Непродуманность «практицизма» восполнялась эмоциями. Герои повести Сытина «Покорители вечных бурь» (1952) отстаивают оригинальный проект ветросиловой электростанции на аэростате. Высотная ветроустановка не зависела бы от капризов погоды у поверхности Земли. Можно посочувствовать энтузиастам, когда противники этого не понимают. Можно не придираться к тому, что Сытин не пошел дальше популяризации частной инженерной задачи. Но причем здесь «во имя будущего», [244]
когда как раз для будущего энергия ветра мало перспективна? Причем здесь «научная идея, мечта, фантазия, если хотите! Но научная… научная» (93), когда ничего принципиально нового в науку стратосферная электростанция не вносила и вопрос был в ее рентабельности.Да, науку «нельзя приземлять с помощью экономических выкладок» (93), да, «рентабельность науки — это не то же самое, что рентабельность, скажем, мыловаренного завода» (93). Но, когда герои Сытина, изобретя нечто вроде нового способа мыловарения, стараются разжалобить читателя: «…убить мечту словом нерентабельность!» (92), хочется узнать, почему они так упорно отказываются подсчитать, во сколько обойдется их мечта? Или все дело в том, что повесть была адресована подросткам, — дети, мол, не разберутся?
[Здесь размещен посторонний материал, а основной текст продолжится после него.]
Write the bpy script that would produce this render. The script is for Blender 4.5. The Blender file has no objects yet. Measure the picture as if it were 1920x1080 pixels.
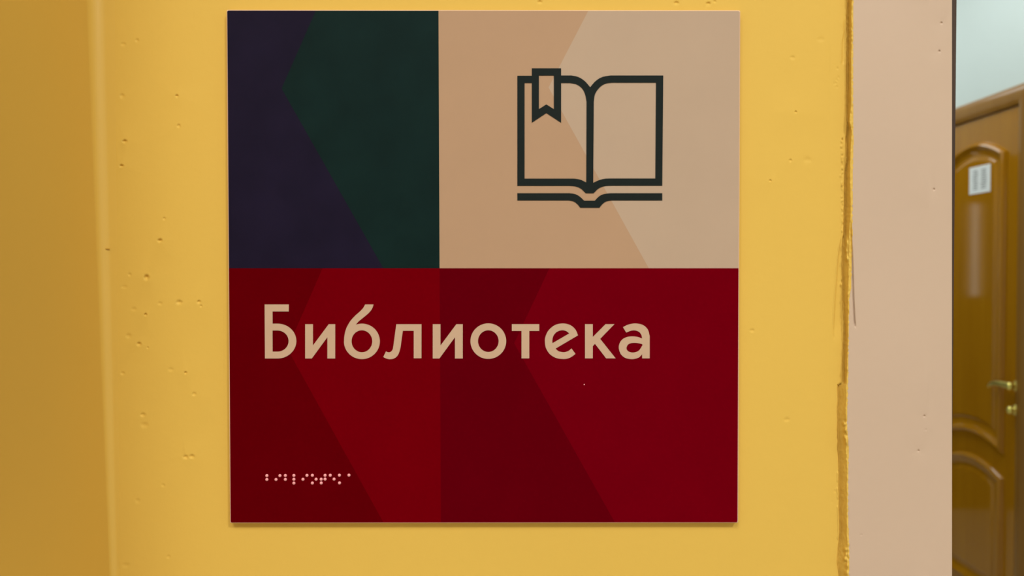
import bpy, bmesh, math, random
from mathutils import Vector, Matrix, noise
from mathutils.geometry import delaunay_2d_cdt

random.seed(7)
S = bpy.context.scene
COL = S.collection

# ------------------------------------------------------------------ camera
F = 1560.0                    # focal length in pixels of the 1920 px wide frame
CAM = Vector((0.0, -0.544, 1.44))
TILT = math.radians(1.05)     # the phone looks very slightly down
cam = bpy.data.cameras.new('camera')
cam.sensor_width = 36.0
cam.lens = F / 1920 * 36.0
cam.clip_start = 0.01
cam.dof.use_dof = True
cam.dof.focus_distance = 0.541
cam.dof.aperture_fstop = 9.5
co = bpy.data.objects.new('camera', cam)
COL.objects.link(co)
co.location = CAM
co.rotation_euler = (math.pi / 2 - TILT, 0, 0)
S.camera = co

# ------------------------------------------------------------------ world, lights, exposure
W = bpy.data.worlds.new('world')
S.world = W
W.use_nodes = True
W.node_tree.nodes['Background'].inputs[0].default_value = (0.9, 0.95, 1.0, 1)
W.node_tree.nodes['Background'].inputs[1].default_value = 0.2


def area(name, loc, size, power, col=(1, 1, 1), aim=None):
    l = bpy.data.lights.new(name, 'AREA')
    l.shape = 'SQUARE'
    l.size = size
    l.energy = power
    l.color = col
    o = bpy.data.objects.new(name, l)
    COL.objects.link(o)
    o.location = loc
    d = (Vector(aim) - Vector(loc)) if aim else Vector((0, 0, -1))
    o.rotation_euler = d.to_track_quat('-Z', 'Y').to_euler()
    return o


area('ceiling_lamp_key', (1.33, -2.4, 3.56), 0.40, 70)
area('added_fill_light', (-0.6, -2.3, 3.56), 1.3, 65)  # unseen fill light, added to even out the wall
area('corridor_lamp', (1.15, 2.2, 2.86), 1.1, 12, (0.92, 1.0, 1.0))
area('corridor_lamp_far', (1.15, 3.6, 2.86), 0.9, 11, (0.92, 1.0, 1.0))

S.view_settings.view_transform = 'Standard'
S.view_settings.look = 'None'
S.view_settings.gamma = 1.0
S.view_settings.use_curve_mapping = False
S.view_settings.exposure = 0.0


# ------------------------------------------------------------------ helpers
def ray(px, py):
    u = (px - 960) / F
    v = (540 - py) / F
    c, s = math.cos(TILT), math.sin(TILT)
    return Vector((u, c + v * s, v * c - s))


def at(px, py, y):
    """point of the plane Y = y that a pixel shows"""
    d = ray(px, py)
    return CAM + d * ((y - CAM.y) / d.y)


def atx(px, py, x):
    d = ray(px, py)
    return CAM + d * ((x - CAM.x) / d.x)


def lin(r, g, b):
    f = lambda c: (c / 255 / 12.92) if c / 255 <= 0.04045 else ((c / 255 + 0.055) / 1.055) ** 2.4
    return (f(r), f(g), f(b))


def mat(name, col, rough=0.6, spec=0.3, metal=0.0, coat=0.0, vary=0.0, scale=8.0, bump=0.0, bscale=400.0, emit=0.0,
        col2=None, stretch=None):
    m = bpy.data.materials.new(name)
    m.use_nodes = True
    nt = m.node_tree
    b = nt.nodes['Principled BSDF']
    b.inputs['Roughness'].default_value = rough
    b.inputs['Specular IOR Level'].default_value = spec
    b.inputs['Metallic'].default_value = metal
    b.inputs['Coat Weight'].default_value = coat
    b.inputs['Coat Roughness'].default_value = 0.08
    tc = nt.nodes.new('ShaderNodeTexCoord')
    src = tc.outputs['Object']
    if stretch:
        mp = nt.nodes.new('ShaderNodeMapping')
        mp.inputs['Scale'].default_value = stretch
        nt.links.new(src, mp.inputs['Vector'])
        src = mp.outputs['Vector']
    n = nt.nodes.new('ShaderNodeTexNoise')
    n.inputs['Scale'].default_value = scale
    n.inputs['Detail'].default_value = 4
    nt.links.new(src, n.inputs['Vector'])
    r = nt.nodes.new('ShaderNodeValToRGB')
    c2 = col2 or tuple(min(1, c * (1 + vary)) for c in col)
    c1 = col if col2 else tuple(c * (1 - vary) for c in col)
    r.color_ramp.elements[0].position = 0.3
    r.color_ramp.elements[1].position = 0.7
    r.color_ramp.elements[0].color = (*c1, 1)
    r.color_ramp.elements[1].color = (*c2, 1)
    nt.links.new(n.outputs['Fac'], r.inputs['Fac'])
    nt.links.new(r.outputs['Color'], b.inputs['Base Color'])
    if bump:
        nb = nt.nodes.new('ShaderNodeTexNoise')
        nb.inputs['Scale'].default_value = bscale
        nb.inputs['Detail'].default_value = 3
        nt.links.new(tc.outputs['Object'], nb.inputs['Vector'])
        bp = nt.nodes.new('ShaderNodeBump')
        bp.inputs['Strength'].default_value = bump
        bp.inputs['Distance'].default_value = 0.001
        nt.links.new(nb.outputs['Fac'], bp.inputs['Height'])
        nt.links.new(bp.outputs['Normal'], b.inputs['Normal'])
    if emit:
        b.inputs['Emission Color'].default_value = (*col, 1)
        b.inputs['Emission Strength'].default_value = emit
    return m


def mesh(name, verts, faces, mats, parent=None, idx=None, smooth=False):
    """verts in world space; a child's verts are kept relative to its thing's Empty"""
    off = Vector((0, 0, 0))
    p = parent
    while p is not None:
        off += p.location
        p = p.parent
    me = bpy.data.meshes.new(name)
    me.from_pydata([tuple(Vector(v) - off) for v in verts], [], faces)
    for m in (mats if isinstance(mats, (list, tuple)) else [mats]):
        me.materials.append(m)
    if idx:
        me.polygons.foreach_set('material_index', idx)
    if smooth:
        me.polygons.foreach_set('use_smooth', [True] * len(me.polygons))
    me.update()
    o = bpy.data.objects.new(name, me)
    COL.objects.link(o)
    o.parent = parent
    return o


class MB:
    def __init__(s):
        s.v, s.f = [], []

    def box(s, a, b, bev=0.0):
        x0, x1 = sorted((a[0], b[0])); y0, y1 = sorted((a[1], b[1])); z0, z1 = sorted((a[2], b[2]))
        if not bev:
            n = len(s.v)
            s.v += [(x, y, z) for x in (x0, x1) for y in (y0, y1) for z in (z0, z1)]
            s.f += [tuple(n + i for i in q) for q in ((0, 1, 3, 2), (4, 6, 7, 5), (0, 4, 5, 1), (2, 3, 7, 6), (0, 2, 6, 4), (1, 5, 7, 3))]
            return s
        bm = bmesh.new()
        bmesh.ops.create_cube(bm, size=1)
        for v in bm.verts:
            v.co = Vector(((x0 + x1) / 2 + v.co.x * (x1 - x0), (y0 + y1) / 2 + v.co.y * (y1 - y0), (z0 + z1) / 2 + v.co.z * (z1 - z0)))
        bmesh.ops.bevel(bm, geom=bm.edges[:], offset=bev, segments=2, profile=0.5, affect='EDGES')
        s.add(bm)
        return s

    def add(s, bm):
        n = len(s.v)
        bm.verts.index_update()
        s.v += [tuple(v.co) for v in bm.verts]
        s.f += [tuple(n + v.index for v in f.verts) for f in bm.faces]
        bm.free()

    def tube(s, pts, rad, n=12, flat=1.0):
        """swept round bar through pts, rad may be a list"""
        base = len(s.v)
        pts = [Vector(p) for p in pts]
        for i, p in enumerate(pts):
            t = (pts[min(i + 1, len(pts) - 1)] - pts[max(i - 1, 0)]).normalized()
            a = t.cross(Vector((1, 0, 0)))
            if a.length < 1e-3:
                a = t.cross(Vector((0, 0, 1)))
            a.normalize()
            b = t.cross(a).normalized()
            r = rad[i] if isinstance(rad, (list, tuple)) else rad
            for k in range(n):
                an = 2 * math.pi * k / n
                s.v.append(tuple(p + a * r * math.cos(an) + b * r * flat * math.sin(an)))
        for i in range(len(pts) - 1):
            for k in range(n):
                k2 = (k + 1) % n
                s.f.append((base + i * n + k, base + i * n + k2, base + (i + 1) * n + k2, base + (i + 1) * n + k))
        s.f.append(tuple(base + k for k in range(n))[::-1])
        s.f.append(tuple(base + (len(pts) - 1) * n + k for k in range(n)))
        return s

    def lathe(s, c, axis, prof, n=24):
        """prof: (distance along axis, radius)"""
        ax = Vector(axis).normalized()
        a = ax.cross(Vector((0, 0, 1)) if abs(ax.z) < .9 else Vector((1, 0, 0))).normalized()
        b = ax.cross(a)
        base = len(s.v)
        for d, r in prof:
            for k in range(n):
                an = 2 * math.pi * k / n
                s.v.append(tuple(Vector(c) + ax * d + (a * math.cos(an) + b * math.sin(an)) * r))
        for i in range(len(prof) - 1):
            for k in range(n):
                k2 = (k + 1) % n
                s.f.append((base + i * n + k, base + i * n + k2, base + (i + 1) * n + k2, base + (i + 1) * n + k))
        s.f.append(tuple(base + k for k in range(n)))
        s.f.append(tuple(base + (len(prof) - 1) * n + k for k in range(n)))
        return s

    def build(s, name, m, parent=None, smooth=False):
        o = mesh(name, s.v, s.f, m, parent, smooth=False)
        bm = bmesh.new()
        bm.from_mesh(o.data)
        bmesh.ops.recalc_face_normals(bm, faces=bm.faces)
        bm.to_mesh(o.data)
        bm.free()
        if smooth:
            o.data.shade_smooth() if hasattr(o.data, 'shade_smooth') else None
            o.data.set_sharp_from_angle(angle=math.radians(40))
        return o


def struct(o):
    o['kind'] = 'structure'
    return o


def thing(name, loc, label, cat):
    o = bpy.data.objects.new(name, None)
    o.empty_display_size = 0.05
    COL.objects.link(o)
    o.location = loc
    o['label'] = label
    o['category'] = cat
    return o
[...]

Установки «ближних» фантастов вели к ликвидации фантастики как таковой. Теоретики вроде С. Иванова поучали писателей, чтобы те изображали не какие-то дали, а непременно ближайший завтрашний день — «именно завтрашний, отделенный от наших дней одним-двумя десятками лет, а может быть, даже просто годами». [245]
Этот регламент взят был из «исторических» указаний «о полезащитных лесных полосах, рассчитанных на пятнадцатилетний срок…». [246] Приземлению, которое научно-фантастический роман начал испытывать со второй половины 30-х годов, дано было, наконец, авторитетное обоснование…Отклонение от этих сроков квалифицировалось как отход к буржуазной фантастике. Писатель Л. Успенский объявлен был «поклонником западноевропейской фантастики» (!) за то, что «яростно (!) доказывал необходимость писать о том, что будет через сто и даже двести лет». [247]
Даже такие темы, как освоение космоса, служили предлогом для обвинения в космополитизме. «Некоторые авторы, — писали в „Комсомольской правде“ Г. Ершов и В. Тельпугов, — страдают космополитизмом, увлекаются проблемами, далекими от насущных вопросов современной жизни, витают в межпланетных пространствах…». [248]Естественно, при такой «теории» невозможно было разумное решение существенного (но вовсе не кардинального для научной фантастики) вопроса, насколько распространяется на художественный метод фантаста предостережение марксизма о невозможности научно предвидеть конкретный облик будущего. Вопрос этот в общем уже решен современным советским научно-фантастическим романом, исходя из того, что, как говорил Ленин, «осуществленная мечта — социализм — открывает новые грандиозные перспективы самых смелых мечтаний». [249]
Самых смелых!Критерий временных, пространственных или любых других пределов научно-художественного воображения достаточно широк. Он обусловлен, в частности, видом фантазии. Писатель может останавливаться на почти реалистическом изображении тенденций сегодняшнего дня, но тогда он не должен создавать иллюзию, будто это и есть предел мечты, и он может улететь в почти сказочную даль, но тогда читатель должен понимать, что перед ним мечта-сказка.
Правда, творчески мыслящий художник может найти некоторые существенные черты коммунистического будущего в нашей социалистической действительности. В отдаленности и детализации фантазии его лимитирует в основном собственный талант, личная способность обобщить представления современников о своем завтра.
Желание общества увидеть облик своего завтрашнего дня в разные периоды неодинаково, но всегда соразмерно потребности развития — она и задает тон мечте. И когда народ хочет заглянуть в свое будущее не только через 10 — 15 лет, из каких соображений, кроме догматической нетерпимости, можно противопоставлять фантастику дальнюю — ближней?
Что касается ближайшего будущего, то практика показала, что здесь не требуется сюжетной художественной фантастики. С задачей ближайшего прогнозирования едва ли не лучше справляется научно-художественный очерк. Неплохие образцы этого жанра дали В. Захарченко в «Путешествии в завтра» (1952), Б. Ляпунов в книге «Мечте навстречу» (1957), М. Васильев и С. Гущев в «Репортаже из XXI века» (1957), Г. Добров и А. Голян-Никольский в «Веке великих надежд» (1964), И. Лада и О. Писаржевский в «Контурах грядущего» (1965). Такая фантастика может быть художественной по форме, а по методу относится к футурологии, т. е. конкретной прогностике, недавно оформившейся в научную дисциплину.